§ Task description:
Your task is to tally the lines of the listing containing the word "round" and report the figure alone.

___

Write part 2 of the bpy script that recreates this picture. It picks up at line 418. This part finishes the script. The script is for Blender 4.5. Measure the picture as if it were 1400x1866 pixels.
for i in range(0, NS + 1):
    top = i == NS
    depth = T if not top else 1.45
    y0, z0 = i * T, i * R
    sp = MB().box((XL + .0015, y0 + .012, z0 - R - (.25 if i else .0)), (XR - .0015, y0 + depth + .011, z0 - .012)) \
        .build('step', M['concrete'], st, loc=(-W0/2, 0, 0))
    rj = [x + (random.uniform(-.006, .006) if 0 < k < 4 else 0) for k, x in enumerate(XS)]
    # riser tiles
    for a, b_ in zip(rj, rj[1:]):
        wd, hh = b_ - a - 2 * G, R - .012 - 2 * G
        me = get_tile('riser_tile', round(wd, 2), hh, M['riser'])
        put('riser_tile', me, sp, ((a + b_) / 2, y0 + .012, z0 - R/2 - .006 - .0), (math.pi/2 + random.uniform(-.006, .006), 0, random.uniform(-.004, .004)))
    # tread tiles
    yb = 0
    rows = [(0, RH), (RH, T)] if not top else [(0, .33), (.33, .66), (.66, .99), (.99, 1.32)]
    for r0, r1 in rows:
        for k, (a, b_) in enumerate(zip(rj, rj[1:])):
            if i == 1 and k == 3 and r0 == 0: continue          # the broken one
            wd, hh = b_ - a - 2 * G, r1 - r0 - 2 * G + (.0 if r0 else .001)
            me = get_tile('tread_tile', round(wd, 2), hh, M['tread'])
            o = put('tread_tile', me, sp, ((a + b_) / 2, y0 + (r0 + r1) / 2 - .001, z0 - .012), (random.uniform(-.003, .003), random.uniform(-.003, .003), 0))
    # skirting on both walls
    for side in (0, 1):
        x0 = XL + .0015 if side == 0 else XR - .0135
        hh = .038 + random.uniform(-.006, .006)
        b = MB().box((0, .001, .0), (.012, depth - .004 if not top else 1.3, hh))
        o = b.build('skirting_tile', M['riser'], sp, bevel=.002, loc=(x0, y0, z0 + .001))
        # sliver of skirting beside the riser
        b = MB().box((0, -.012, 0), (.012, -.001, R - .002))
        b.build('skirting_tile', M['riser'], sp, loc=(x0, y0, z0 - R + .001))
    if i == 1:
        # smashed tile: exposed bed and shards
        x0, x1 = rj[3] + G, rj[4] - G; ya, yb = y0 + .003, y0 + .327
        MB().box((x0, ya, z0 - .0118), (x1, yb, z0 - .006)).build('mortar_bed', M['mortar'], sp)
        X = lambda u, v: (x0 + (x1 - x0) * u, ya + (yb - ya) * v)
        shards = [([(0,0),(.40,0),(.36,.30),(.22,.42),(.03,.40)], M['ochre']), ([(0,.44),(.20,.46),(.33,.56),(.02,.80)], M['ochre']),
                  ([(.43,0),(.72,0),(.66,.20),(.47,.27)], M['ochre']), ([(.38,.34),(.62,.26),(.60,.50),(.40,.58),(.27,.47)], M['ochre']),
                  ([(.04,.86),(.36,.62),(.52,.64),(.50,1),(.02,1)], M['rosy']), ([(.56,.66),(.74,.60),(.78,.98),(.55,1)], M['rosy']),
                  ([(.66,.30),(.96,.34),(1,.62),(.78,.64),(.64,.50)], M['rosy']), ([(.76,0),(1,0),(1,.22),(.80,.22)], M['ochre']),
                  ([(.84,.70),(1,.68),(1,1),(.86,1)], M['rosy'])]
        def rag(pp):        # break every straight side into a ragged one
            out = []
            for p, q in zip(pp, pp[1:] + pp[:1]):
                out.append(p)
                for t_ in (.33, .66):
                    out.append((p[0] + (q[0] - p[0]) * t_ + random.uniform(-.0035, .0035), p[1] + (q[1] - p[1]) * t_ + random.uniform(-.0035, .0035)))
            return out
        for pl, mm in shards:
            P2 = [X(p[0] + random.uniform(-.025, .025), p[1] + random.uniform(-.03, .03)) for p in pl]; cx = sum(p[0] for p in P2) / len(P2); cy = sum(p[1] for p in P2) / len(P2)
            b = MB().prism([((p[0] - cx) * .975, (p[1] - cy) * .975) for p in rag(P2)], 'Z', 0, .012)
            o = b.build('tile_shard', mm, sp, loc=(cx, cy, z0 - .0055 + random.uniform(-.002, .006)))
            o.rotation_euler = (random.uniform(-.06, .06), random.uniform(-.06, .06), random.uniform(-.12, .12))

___

§ Result:
2